Registry-driven design
PMFA uses registries to define schemas, enforce consistency, and automate UI generation — eliminating manual coding for routine operations.
The problem with traditional software
In most systems, adding a new entity (e.g., "product category") requires:
- Writing database schema (SQL migrations)
- Writing backend validation logic
- Writing API endpoints (create, read, update, delete)
- Writing frontend forms and tables
- Writing tests for all of the above
This is slow, error-prone, and creates inconsistencies between layers.
The PMFA approach: Registries
In PMFA, you define the entity once in a registry. The system generates everything else automatically.
Example: Defining a "Material" entity
{
"entity": "material",
"label": "Material",
"description": "Raw materials or components used in production",
"fields": [
{
"name": "name",
"type": "text",
"label": "Material Name",
"required": true,
"max_length": 100
},
{
"name": "supplier",
"type": "ref:supplier",
"label": "Supplier",
"required": true
},
{
"name": "batch_number",
"type": "text",
"label": "Batch/Lot Number",
"required": false
},
{
"name": "quantity",
"type": "decimal",
"label": "Quantity in Stock",
"required": true,
"min": 0
},
{
"name": "unit",
"type": "enum",
"label": "Unit of Measure",
"options": ["kg", "liter", "piece", "meter"],
"required": true
}
],
"authority_required": "warehouse.create_material"
}
What happens automatically
From this single definition, PMFA generates:
- Database schema: Fact storage with correct types
- Validation logic: Required fields, min/max, enum checks
- API endpoints: Create, read, query, mutate, revoke
- UI forms: Input fields with labels and validation
- UI tables: List views with sorting and filtering
- Authority checks: Only users with "warehouse.create_material" can create
Zero manual coding.
Registry as source of truth
The registry isn't documentation.
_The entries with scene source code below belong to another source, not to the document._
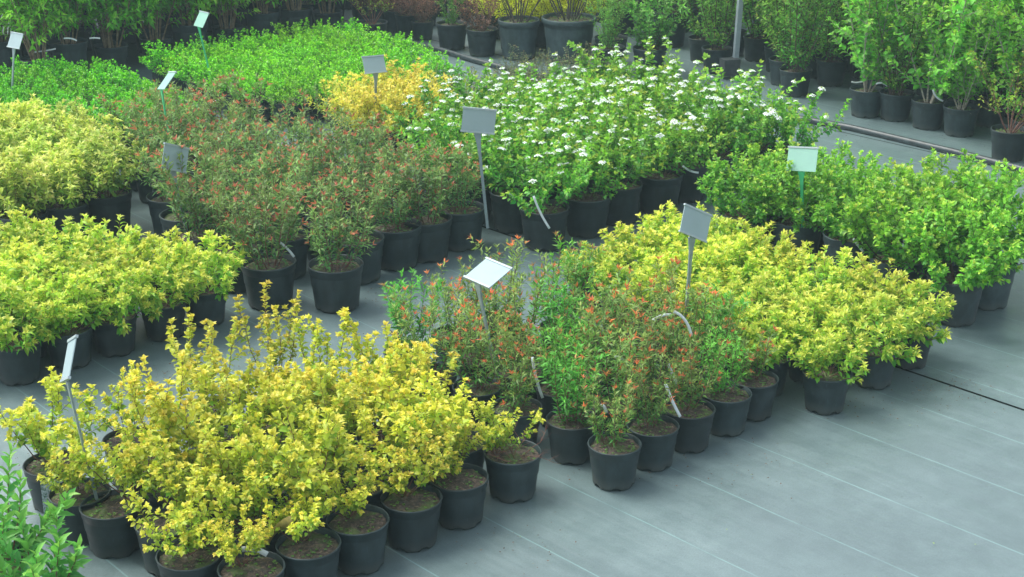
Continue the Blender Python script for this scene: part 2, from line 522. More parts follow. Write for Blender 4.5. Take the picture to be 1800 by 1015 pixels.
def flower_head_mesh(seed):
    r = np.random.default_rng(seed); m = MB()
    for k in range(26):
        a = 2.39996 * k; q = math.sqrt((k + .5) / 26)
        c = Vector((q * .021 * math.cos(a), q * .021 * math.sin(a), .010 * (1 - q * q) + r.normal(0, .001)))
        nn = Vector((q * math.cos(a) * .7, q * math.sin(a) * .7, 1)).normalized()
        x = nn.orthogonal().normalized(); y = nn.cross(x); ro = r.uniform(0, 6)
        R = .0048 * r.uniform(.8, 1.2)
        vs = [c - nn * .001]
        for j in range(5):
            an = ro + 2 * PI * j / 5
            vs.append(c + (x * math.cos(an) + y * math.sin(an)) * R + nn * .0012)
        m.add(vs, [(0, 1 + j, 1 + (j + 1) % 5) for j in range(5)])
    return m.mesh('flower_head', M['white'])
FLOWER = [flower_head_mesh(i) for i in range(4)]

# species -------------------------------------------------------------
SP = dict(
    golden=dict(n=11, H=.32, Hv=.48, lean=(3, 58), upc=.35, wob=.13, r0=.02, stem_r=.0028, leaf_from=.35, node=.02, per=2, ll=(.026, .041), lw=.74,
                brs=5, brl=(.06, .17), br_from=.35, br_up=.3, low=(.20, .48, .04), high=(.68, .71, .065), tip=(.81, .76, .11), tip_n=5, tip_p=.8,
                tip_len=.75, jit=.1, pw=.75, round_leaf=True, bark='redbark', arch=.3),
    goldtall=dict(n=6, H=.43, Hv=.3, lean=(2, 34), upc=.5, wob=.12, r0=.02, stem_r=.003, leaf_from=.35, node=.019, per=2, ll=(.025, .04), lw=.74,
                brs=5.5, brl=(.05, .12), br_from=.3, br_up=.4, low=(.20, .48, .04), high=(.69, .70, .065), tip=(.82, .74, .11), tip_n=6, tip_p=.8,
                jit=.1, pw=.7, round_leaf=True, bark='redbark', arch=.3),
    redtip=dict(n=10, H=.37, Hv=.35, lean=(1, 30), upc=.35, wob=.09, r0=.045, stem_r=.0024, leaf_from=.1, node=.0165, per=2, ll=(.028, .047), lw=.27,
                brs=4, brl=(.05, .13), br_from=.12, br_up=.5, low=(.055, .24, .035), high=(.28, .41, .09), tip=(.72, .20, .07), tip_n=5, tip_p=.5,
                jit=.16, round_leaf=False, bark='redbark', arch=.2),
    redtipgreen=dict(n=11, H=.38, Hv=.25, lean=(1, 24), upc=.35, wob=.08, r0=.045, stem_r=.0026, leaf_from=.06, node=.0165, per=2, ll=(.031, .052), lw=.27,
                brs=4, brl=(.05, .12), br_from=.1, br_up=.5, low=(.05, .27, .035), high=(.18, .56, .07), tip=(.40, .25, .07), tip_n=4, tip_p=.35,
                jit=.18, round_leaf=False, bark='redbark', arch=.2),
    lime=dict(n=24, H=.24, Hv=.2, lean=(4, 76), upc=.3, wob=.09, r0=.04, stem_r=.002, leaf_from=.3, node=.016, per=2, ll=(.028, .044), lw=.46,
                brs=3.5, brl=(.04, .09), br_from=.35, br_up=.5, low=(.13, .46, .04), high=(.55, .70, .065), tip=(.74, .78, .13), tip_n=6, tip_p=.9,
                jit=.09, pw=.7, round_leaf=True, bark='redbark', arch=.25, dome=True),
    spirea=dict(n=30, H=.38, Hv=.1, lean=(3, 70), upc=.25, wob=.07, r0=.06, stem_r=.0024, leaf_from=.25, node=.0135, per=2, ll=(.023, .036), lw=.62,
                brs=5, brl=(.05, .13), br_from=.3, br_up=.4, low=(.07, .31, .03), high=(.28, .60, .05), tip=(.48, .68, .09), tip_n=4, tip_p=.6,
                jit=.15, round_leaf=True, bark='bark', arch=.2, dome=True),
    blossom=dict(n=16, H=.42, Hv=.35, lean=(3, 56), upc=.25, wob=.1, r0=.06, stem_r=.003, leaf_from=.2, node=.024, per=2, ll=(.03, .048), lw=.6,
                brs=5, brl=(.06, .15), br_from=.25, br_up=.4, low=(.05, .30, .035), high=(.29, .60, .055), tip=(.44, .60, .08), tip_n=4, tip_p=.5,
                jit=.16, round_leaf=True, bark='bark', flowers=17, arch=.2),
    boxwood=dict(n=34, H=.18, Hv=.15, lean=(2, 72), upc=.15, wob=.1, r0=.06, stem_r=.0018, leaf_from=.35, node=.0125, per=2, ll=(.016, .024), lw=.58,
                brs=3, brl=(.03, .07), br_from=.4, br_up=.4, low=(.05, .31, .02), high=(.18, .64, .015), tip=(.27, .72, .02), tip_n=5, tip_p=.8,
                jit=.12, round_leaf=False, bark='bark', arch=.15, dome=True, mat='leaf_gloss'),
    boxlime=dict(n=32, H=.21, Hv=.25, lean=(2, 74), upc=.25, wob=.12, r0=.06, stem_r=.0018, leaf_from=.3, node=.0125, per=2, ll=(.017, .026), lw=.58,
                brs=3, brl=(.03, .08), br_from=.35, br_up=.5, low=(.07, .36, .02), high=(.26, .72, .02), tip=(.36, .80, .035), tip_n=5, tip_p=.8,
                jit=.12, round_leaf=False, bark='bark', arch=.15, dome=True, mat='leaf_gloss'),
    weigela=dict(n=13, H=.42, Hv=.35, lean=(2, 34), upc=.3, wob=.09, r0=.06, stem_r=.003, leaf_from=.12, node=.021, per=2, ll=(.034, .056), lw=.3,
                brs=5, brl=(.06, .15), br_from=.15, br_up=.45, low=(.05, .22, .045), high=(.245, .40, .10), tip=(.56, .19, .09), tip_n=4, tip_p=.5,
                jit=.16, round_leaf=False, bark='redbark', arch=.2),
    cream=dict(n=20, H=.36, Hv=.2, lean=(2, 44), upc=.25, wob=.08, r0=.06, stem_r=.003, leaf_from=.2, node=.02, per=2, ll=(.04, .062), lw=.42,
                brs=4, brl=(.06, .14), br_from=.25, br_up=.4, low=(.16, .38, .04), high=(.58, .72, .12), tip=(.74, .80, .22), tip_n=6, tip_p=.8,
                jit=.14, pw=.8, round_leaf=True, bark='redbark', arch=.3),
    amber=dict(n=24, H=.25, Hv=.2, lean=(3, 66), upc=.3, wob=.1, r0=.05, stem_r=.002, leaf_from=.3, node=.017, per=2, ll=(.024, .038), lw=.45,
                brs=3, brl=(.04, .1), br_from=.3, br_up=.5, low=(.34, .46, .05), high=(.74, .72, .09), tip=(.82, .74, .15), tip_n=6, tip_p=.8,
                jit=.1, round_leaf=False, bark='redbark', arch=.25, dome=True),
    heath=dict(n=22, H=.26, Hv=.25, lean=(3, 52), upc=.2, wob=.1, r0=.05, stem_r=.002, leaf_from=.15, node=.015, per=2, ll=(.014, .024), lw=.35,
                brs=4, brl=(.04, .1), br_from=.2, br_up=.5, low=(.08, .18, .06), high=(.22, .28, .11), tip=(.32, .24, .12), tip_n=3, tip_p=.5,
                jit=.2, round_leaf=False, bark='bark', arch=.15),
    tallgreen=dict(n=12, H=1.5, Hv=.15, lean=(1, 13), upc=.12, wob=.04, r0=.07, stem_r=.007, leaf_from=.22, node=.03, per=2, ll=(.055, .09), lw=.36,
                brs=12, brl=(.12, .34), br_from=.07, br_up=-.05, low=(.13, .48, .035), high=(.34, .80, .05), tip=(.27, .58, .05), tip_n=5, tip_p=.5,
                jit=.16, round_leaf=False, bark='canebark', arch=.35),
    tallthin=dict(n=6, H=1.35, Hv=.2, lean=(2, 26), upc=.12, wob=.07, r0=.03, stem_r=.0075, leaf_from=.08, node=.034, per=2, ll=(.04, .07), lw=.62,
                brs=13, brl=(.12, .30), br_from=.03, br_up=.3, low=(.13, .46, .05), high=(.32, .72, .08), tip=(.36, .60, .07), tip_n=4, tip_p=.5,
                jit=.18, round_leaf=True, bark='palebark', arch=.25),
    tallfine=dict(n=11, H=1.25, Hv=.2, lean=(1, 19), upc=.1, wob=.05, r0=.06, stem_r=.005, leaf_from=.05, node=.03, per=2, ll=(.032, .056), lw=.42,
                brs=14, brl=(.08, .2), br_from=.03, br_up=.3, low=(.09, .34, .04), high=(.30, .60, .07), tip=(.30, .42, .08), tip_n=3, tip_p=.5,
                jit=.18, round_leaf=False, bark='bark', arch=.2),
    twiggy=dict(n=9, H=.62, Hv=.25, lean=(4, 42), upc=.15, wob=.1, r0=.03, stem_r=.005, leaf_from=.35, node=.05, per=2, ll=(.02, .036), lw=.5,
                brs=6, brl=(.08, .2), br_from=.2, br_up=.3, low=(.12, .30, .03), high=(.38, .50, .05), tip=(.45, .55, .07), tip_n=4, tip_p=.7,
                jit=.18, round_leaf=False, bark='redbark', arch=.2),
    barberry=dict(n=20, H=.5, Hv=.25, lean=(3, 48), upc=.15, wob=.1, r0=.05, stem_r=.003, leaf_from=.1, node=.022, per=2, ll=(.018, .03), lw=.5,
                brs=6, brl=(.07, .17), br_from=.12, br_up=.3, low=(.15, .10, .07), high=(.38, .17, .12), tip=(.36,.20,.12), tip_n=3, tip_p=.5,
                jit=.25, round_leaf=False, bark='bark', arch=.15),
    forsythia=dict(n=26, H=.8, Hv=.2, lean=(2, 40), upc=.1, wob=.08, r0=.08, stem_r=.004, leaf_from=.05, node=.022, per=2, ll=(.025, .045), lw=.4,
                brs=7, brl=(.08, .22), br_from=.05, br_up=.3, low=(.60,.70,.03), high=(.84, .86, .03), tip=(.74, .72, .05), tip_n=4, tip_p=.5,
                jit=.12, round_leaf=False, bark='bark', arch=.2),
    bare=dict(n=13, H=1.15, Hv=.15, lean=(3, 33), upc=.08, wob=.05, r0=.09, stem_r=.006, node=.03, per=2, ll=(.02, .035), lw=.5,
                brs=9, brl=(.2, .5), br_from=.15, br_up=.5, low=(.14, .24, .05), high=(.30, .38, .07), tip_n=3, jit=.15, round_leaf=False,
                bark='darkbark', bare=True, sep=True, wsides=6),
    leafy=dict(n=16, H=.55, Hv=.2, lean=(2, 33), upc=.15, wob=.08, r0=.06, stem_r=.005, leaf_from=.1, node=.027, per=2, ll=(.03, .05), lw=.6,
                brs=7, brl=(.07, .17), br_from=.12, br_up=.4, low=(.05, .27, .04), high=(.22, .56, .08), tip=(.26, .46, .14), tip_n=4, tip_p=.5,
                jit=.16, round_leaf=True, bark='bark', arch=.25),
)
NV = dict(golden=7, goldtall=3, redtip=5, redtipgreen=3, lime=6, spirea=4, blossom=5, boxwood=4, boxlime=4, weigela=5, cream=4, amber=2, heath=3,
          tallgreen=4, tallthin=5, tallfine=3, twiggy=3, barberry=3, forsythia=2, bare=2, leafy=3)
BANK = {k: [make_plant(1000 + 37 * i + 7 * len(k) + ord(k[0]), **SP[k]) for i in range(NV[k])] for k in SP}

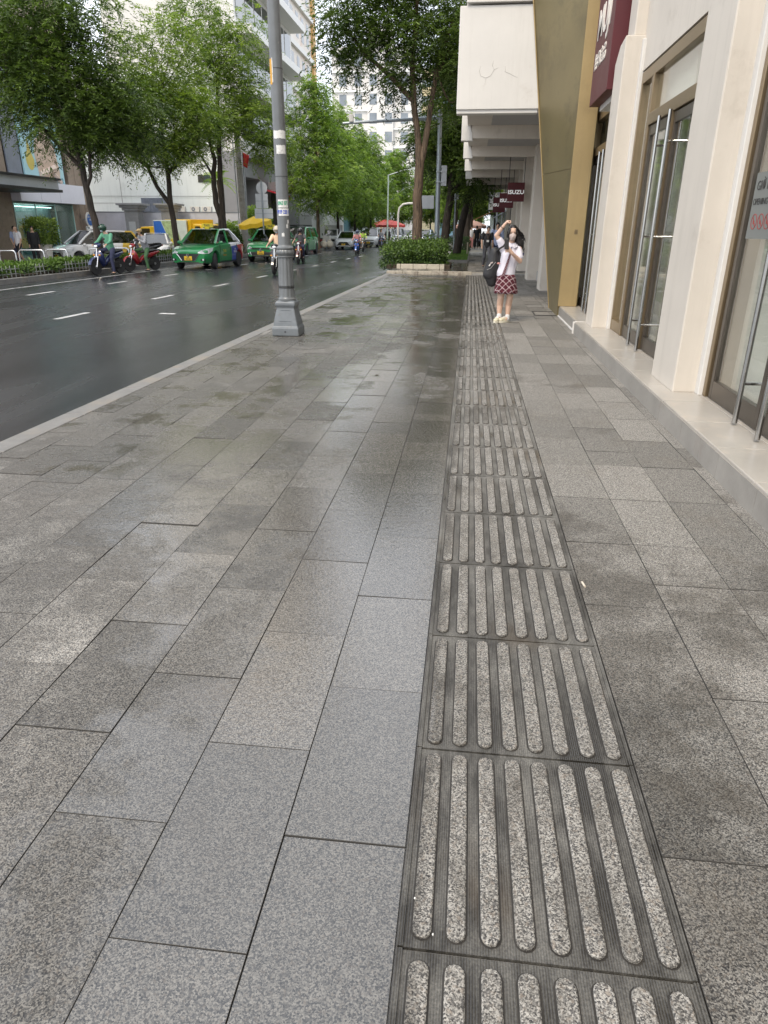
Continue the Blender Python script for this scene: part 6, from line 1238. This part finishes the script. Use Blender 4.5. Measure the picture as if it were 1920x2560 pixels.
# phone hand: palm, four fingers wrapped behind the phone, thumb across its front edge
pl = V3(.015, -.235, 1.100); segs.append((hl_, (.026, .018), pl, (.034, .017), (.3, 0, 1)))
for k, (dx, dz, ln) in enumerate(((-.050, .040, .040), (-.062, .018, .046), (-.062, -.004, .044), (-.052, -.024, .034))):
    a_ = pl+V3(-.012, -.004, .018-.014*k); b2 = pl+V3(dx*.7, -.020, dz); segs += [(a_, .0098, b2, .0088), (b2, .0088, b2+V3(-.022, .012, .004-.004*k), .0075)]
segs += [(pl+V3(.005, 0, .02), .011, pl+V3(-.012, .008, .052), .0095), (pl+V3(-.012, .008, .052), .0095, pl+V3(-.03, .014, .066), .008)]
# raised fist: palm with curled fingers and thumb closed over them
pr = hr_+V3(.035, -.012, .035); segs.append((hr_, (.026, .018), pr, (.034, .022), (0, 1, .4)))
for k in range(4):
    a_ = pr+V3(.012, -.028+.018*k, .012); b2 = a_+V3(.032, -.002, -.002-.003*k); c2 = b2+V3(.004, 0, -.028); segs += [(a_, .0102, b2, .0096), (b2, .0096, c2, .0088), (c2, .0085, c2+V3(-.018, 0, -.004), .008)]
segs += [(pr+V3(-.005, -.03, -.005), .011, pr+V3(.022, -.040, -.018), .0098), (pr+V3(.022, -.040, -.018), .0098, pr+V3(.044, -.030, -.022), .0085)]
blob('body', segs, m_sk, G, .0062, 3)
m_shirt = mat('white school shirt', (.70, .68, .76), .75, var=.05, vs=9, bump=.35, bs=16)
sg = [(V3(-.005, 0, .740), (.148, .112), V3(.02, 0, .86), (.138, .102), (1, 0, 0)), (V3(.02, 0, .86), (.138, .102), che, (.140, .100), (1, 0, 0)), (che, (.140, .100), nek-V3(0, 0, .05), (.105, .066), (1, 0, 0)),
      (sl_-V3(.015, 0, 0), .052, sl_.lerp(el_, .68), .056), (sr_+V3(.02, 0, -.02), .054, sr_.lerp(er_, .50), .054), (sr_+V3(.01, 0, -.10), .042, sr_.lerp(er_, .40)-V3(0, 0, .03), .044)]
blob('shirt', sg, m_shirt, G, .009, 4)
q = MB()
for s in (-1, 1): q.add([(.058, -.085, 1.148), (.058+s*.03, -.068, 1.198), (.058+s*.075, -.02, 1.200), (.058+s*.088, -.062, 1.148), (.058+s*.05, -.092, 1.112)], [(0, 1, 2, 3, 4)]) 
q.build('collar', m_shirt, G).modifiers.new('thick', 'SOLIDIFY').thickness = .008
q = MB(); q.tube([(.105, -.098, 1.12), (.13, -.088, 1.135), (.142, -.065, 1.142)], .004, 5); q.tube([(.055, -.085, 1.14), (.05, -.10, 1.10)], .005, 5); q.build('collar_trim', mat('navy trim', (.03, .03, .07), .7), G)
q = MB(); q.tube([(.245, -.065, 1.055), (.238, -.08, 1.02)], .014, 6); q.build('sleeve_badge', mat('navy trim', (.03, .03, .07), .7), G)
def plaid(name, sc_):
    m, n, l, p = nt(name); t = n.new('ShaderNodeTexCoord'); s = n.new('ShaderNodeSeparateXYZ'); l.new(t.outputs['Object'], s.inputs[0]); X, Y, Z = s.outputs
    u = math_n(n, l, 'MULTIPLY', math_n(n, l, 'ADD', math_n(n, l, 'MULTIPLY_ADD', Y, .6, X), Z), sc_); v = math_n(n, l, 'MULTIPLY', math_n(n, l, 'SUBTRACT', math_n(n, l, 'MULTIPLY_ADD', Y, -.6, X), Z), sc_)
    def band(q_, lo, hi): f = math_n(n, l, 'FRACT', q_); return math_n(n, l, 'MULTIPLY', math_n(n, l, 'GREATER_THAN', f, lo), math_n(n, l, 'LESS_THAN', f, hi))
    c = mixc(n, l, math_n(n, l, 'MULTIPLY', math_n(n, l, 'ADD', band(u, .30, .80), band(v, .30, .80)), .5), (.12, .006, .014), (.016, .005, .012))
    c = mixc(n, l, math_n(n, l, 'MULTIPLY', math_n(n, l, 'MAXIMUM', band(u, .50, .60), band(v, .50, .60)), .5), c, (.30, .03, .05))
    w = math_n(n, l, 'MAXIMUM', band(u, 0, .105), band(v, 0, .105)); c = mixc(n, l, w, c, (.50, .44, .46)); l.new(c, p.inputs['Base Color']); p.inputs['Roughness'].default_value = .85; return m
m_plaid = plaid('red plaid', 9.6); q = MB(); NS = 72; rows = []
for j in range(9):
    f = j/8; z = .735-.285*f
    for k in range(NS):
        a = 2*PI*k/NS; pleat = .012*f*math.cos(a*11)+.006*f*math.sin(a*5+1); rx = .130+.042*f**.7+pleat; ry = .104+.040*f**.7+pleat; rows.append((.008+.005*f+rx*math.cos(a), ry*math.sin(a), z+.008*f*math.cos(a*11)))
q.add(rows, [(j*NS+k, j*NS+(k+1) % NS, (j+1)*NS+(k+1) % NS, (j+1)*NS+k) for j in range(8) for k in range(NS)]); o = q.build('skirt', m_plaid, G, smooth=True); o.modifiers.new('thick', 'SOLIDIFY').thickness = .006
q = MB(); P0, P1 = V3(.048, -.108, 1.06), V3(-.048, -.132, .715)
for j in range(7):
    f = j/6; c = P0.lerp(P1, f)+V3(0, -.006*math.sin(PI*f), 0); w = .012+.012*f; q.v += [tuple(c+V3(-w, 0, 0)), tuple(c+V3(w, 0, 0))]
for j in range(6): q.f.append((2*j, 2*j+1, 2*j+3, 2*j+2)); q.m.append(0)
q.build('tie', plaid('plaid tie', 26.), G).modifiers.new('thick', 'SOLIDIFY').thickness = .006
# head: mask, eyes, brows, hair blown to her left
blob('mask', [(hed+V3(0, -.050, -.055), (.046, .040), hed+V3(0, -.055, -.022), (.055, .042), (1, 0, 0)), (hed+V3(0, -.092, -.035), .012, hed+V3(0, -.09, -.05), .012)], mat('grey pink mask', (.48, .40, .37), .75, var=.12, vs=30), G, .0065, 3)
q = MB()
for s in (-1, 1): q.tube([hed+V3(s*.040, -.075, -.03), hed+V3(s*.07, -.01, -.015)], .003, 4); q.tube([hed+V3(s*.035, -.07, -.062), hed+V3(s*.06, -.02, -.045)], .004, 4)
q.build('mask_strap', m_black, G)
for s in (-1, 1):
    q = MB(); q.ell(hed+V3(s*.028, -.0735, .006), (.013, .007, .006)); q.build('eye', m_black, G, smooth=True); q = MB(); q.tube([hed+V3(s*.014, -.079, .024), hed+V3(s*.030, -.079, .029), hed+V3(s*.046, -.067, .024)], .0032, 4); q.build('eyebrow', m_hair, G)
hs = [(hed+V3(0, .025, .03), (.086, .084), hed+V3(0, .015, .055), (.080, .082), (1, 0, 0)), (hed+V3(-.07, -.015, .03), .024, hed+V3(-.080, -.03, -.045), .014), (hed+V3(-.045, -.055, .055), .018, hed+V3(-.068, -.055, .0), .018), (hed+V3(.045, -.055, .055), .018, hed+V3(.070, -.05, .0), .020),
      (hed+V3(.068, -.01, .03), .026, hed+V3(.088, -.01, -.06), .030), (hed+V3(.085, .0, -.05), .034, hed+V3(.115, .0, -.15), .030), (hed+V3(.12, 0, -.13), .034, hed+V3(.165, .01, -.185), .018), (hed+V3(.08, .02, -.08), .038, hed+V3(.10, .03, -.21), .028), (hed+V3(.105, .02, -.19), .022, hed+V3(.15, .03, -.235), .010), (hed+V3(0, .07, .0), (.07, .03), hed+V3(.03, .08, -.2), (.08, .03), (1, 0, 0)), (hed+V3(.10, 0, -.03), .022, hed+V3(.15, -.01, -.10), .014), (hed+V3(.15, -.01, -.10), .014, hed+V3(.175, -.01, -.14), .008)]
blob('hair', hs, m_hair, G, .0075, 2)
rs = random.Random(4); q = MB()
for k in range(60):                                                 # loose strands
    s0 = hed+V3(rs.uniform(-.05, .09), rs.uniform(-.03, .06), rs.uniform(.02, .09)); e = hed+V3(rs.uniform(.06, .20), rs.uniform(-.03, .05), rs.uniform(-.25, -.06)); md = s0.lerp(e, .5)+V3(rs.uniform(.02, .06), 0, rs.uniform(0, .04)); q.tube([s0, md, e, e+V3(rs.uniform(-.01, .02), 0, -.02)], [.004, .005, .003, .001], 4)
q.build('hair_strand', m_hair, G)
q = MB(); c_ = er_.lerp(hr_, .72); d, u, w = bas(hr_-er_); q.tube([c_+(u*math.cos(2*PI*k/12)+w*math.sin(2*PI*k/12))*.030 for k in range(13)], .004, 5); q.build('bracelet', m_black, G)
m_sho = mat('cream sneaker', (.62, .57, .42), .6, var=.06); m_sock = mat('white sock', (.70, .70, .70), .9)
for (a_, tx, ty, sx) in ((al, -.115, -.125, 1), (ar, -.055, -.165, -1)):
    blob('sock', [(a_+V3(0, 0, -.02), .038, a_+V3(0, 0, .035), .037)], m_sock, G, .008)
    fwd = V3(tx, ty, 0); b_ = V3(a_.x, a_.y+.03, .045); o = blob('shoe', [(b_, (.040, .042), b_+V3(0, 0, .035), (.040, .040)), (b_, .042, b_+fwd*.55, .041), (b_+fwd*.55, .041, b_+fwd, (.042, .030))], m_sho, G, .0075, 3)
    q = MB(); pts = []; d = fwd.normalized(); s_ = V3(-d.y, d.x, 0)
    for k in range(20): a = 2*PI*k/20; pts.append(V3(b_.x, b_.y, 0)+fwd*.5+d*(.132*math.cos(a))+s_*(.050*math.sin(a)*(1+.12*math.cos(a))))
    q.add([tuple(p_+V3(0, 0, .004)) for p_ in pts]+[tuple(p_+V3(0, 0, .034)) for p_ in pts], [tuple(range(20))[::-1], tuple(range(20, 40))]+[(k, (k+1) % 20, 20+(k+1) % 20, 20+k) for k in range(20)]); q.build('sole', mat('sole cream', (.66, .62, .50), .7), o, smooth=True)
    q = MB(); [q.tube([b_+fwd*(.25+.14*k)+s_*.028+V3(0, 0, .045-.004*k), b_+fwd*(.25+.14*k)+V3(0, 0, .052-.005*k), b_+fwd*(.25+.14*k)-s_*.028+V3(0, 0, .045-.004*k)], .004, 4) for k in range(4)]; q.build('lace', m_white, o)
t = thing('phone', 'black phone held up in the left hand of the schoolgirl', 'phone', (.58-.030, GY-.262, 1.180)); t.rotation_euler = (R(-14), 0, R(8)); q = MB(); q.bx(-.034, .034, -.004, .004, -.072, .075); q.build('case', m_black, t, bevel=.007); q = MB(); q.bx(-.031, .031, .004, .0048, -.068, .070); q.build('screen', mat('phone glass', (.03, .035, .05), .1), t); q = MB(); q.lathe([(.008, -.007), (.008, -.004)], 12, (-.018, 0, .055), 1); q.lathe([(.008, -.007), (.008, -.004)], 12, (-.018, 0, .032), 1); q.build('camera_lens', m_dark, t)
# backpack slung on her right shoulder
t = thing('backpack', 'black backpack hanging from the right shoulder of the schoolgirl', 'backpack', (.58, GY, 0)); m_bag = mat('black nylon', (.017, .017, .019), .55, var=.3, vs=6, bump=.5, bs=14)
blob('bag', [(V3(-.19, .06, 1.06), (.075, .09), V3(-.20, .05, .86), (.125, .10), (1, 0, .3)), (V3(-.20, .05, .86), (.125, .10), V3(-.25, .04, .72), (.115, .09), (1, 0, .35)), (V3(-.235, .04, .74), (.12, .085), V3(-.205, .04, .60), (.075, .06), (1, 0, .3)), (V3(-.31, .04, .745), .045, V3(-.25, .03, .64), .05)], m_bag, t, .010, 4)
q = MB(); q.tube([(-.18, .0, 1.06), (-.12, -.075, 1.12), (-.07, -.085, 1.15), (-.03, -.04, 1.205), (-.06, .06, 1.15)], .014, 6); q.tube([(-.10, -.09, 1.06), (-.12, -.12, .98), (-.11, -.115, .92)], .007, 5); q.build('strap', m_bag, t)
q = MB(); q.box((-.235, -.052, .905), (.045, .012, .018), rz=.1, ry=-.5); q.build('patch', mat('pale patch', (.55, .48, .45), .7), t, bevel=.003); q = MB(); q.box((-.262, -.048, .872), (.02, .014, .035), ry=.5); q.build('tag', m_white, t, bevel=.003); q = MB(); q.ell((-.125, -.08, .90), (.028, .014, .014)); q.build('charm', mat('pink charm', (.62, .28, .25), .6), t, smooth=True)
q = MB(); q.tube([(-.30, -.035, .80), (-.24, -.058, .83), (-.17, -.05, .92)], .004, 4); q.build('zip', m_soff, t)
bpy.data.scenes.remove(_tmp)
It is the system.
If you change the registry (e.g., add a field, change a label), the entire system adapts:
- Forms update automatically
- API schema updates
- Validation rules change
- Evidence exports include the new field
This eliminates the drift between "what the docs say" and "what the code does."
Registry versioning
Registries themselves are stored as immutable facts. When a schema changes:
- A new version of the registry is created
- Old facts remain valid under their original schema
- New facts use the new schema
- Evidence exports include schema version information
This ensures that old data remains interpretable even as schemas evolve.
Why this matters
Speed
Adding a new entity takes minutes, not days. No need to coordinate backend, frontend, and database changes.
Consistency
All layers (database, API, UI) are guaranteed to be in sync because they're generated from the same source.
Auditability
Schema changes are tracked as facts. You can see when a field was added, by whom, and why.
Correctness
Validation logic is derived from schema, not manually written. Reduces bugs and edge cases.
Real-world example: WorkshopOS
WorkshopOS defines ~20 entities in its registry:
- Work orders, clients, materials, suppliers
- Invoices, payments, credit notes
- Users, roles, permissions
The entire UI (forms, tables, filters) is generated from these registries. When a field is added (e.g., "delivery address" on work orders), the form updates automatically across all screens.
Limitations
Registry-driven design works best for:
- CRUD operations (create, read, update, delete)
- Standard validations (required, min/max, enums)
- Straightforward relationships (one-to-many, many-to-one)
Complex business logic (e.g., multi-step approval workflows, custom calculations) still requires code. But 80% of routine operations can be registry-driven.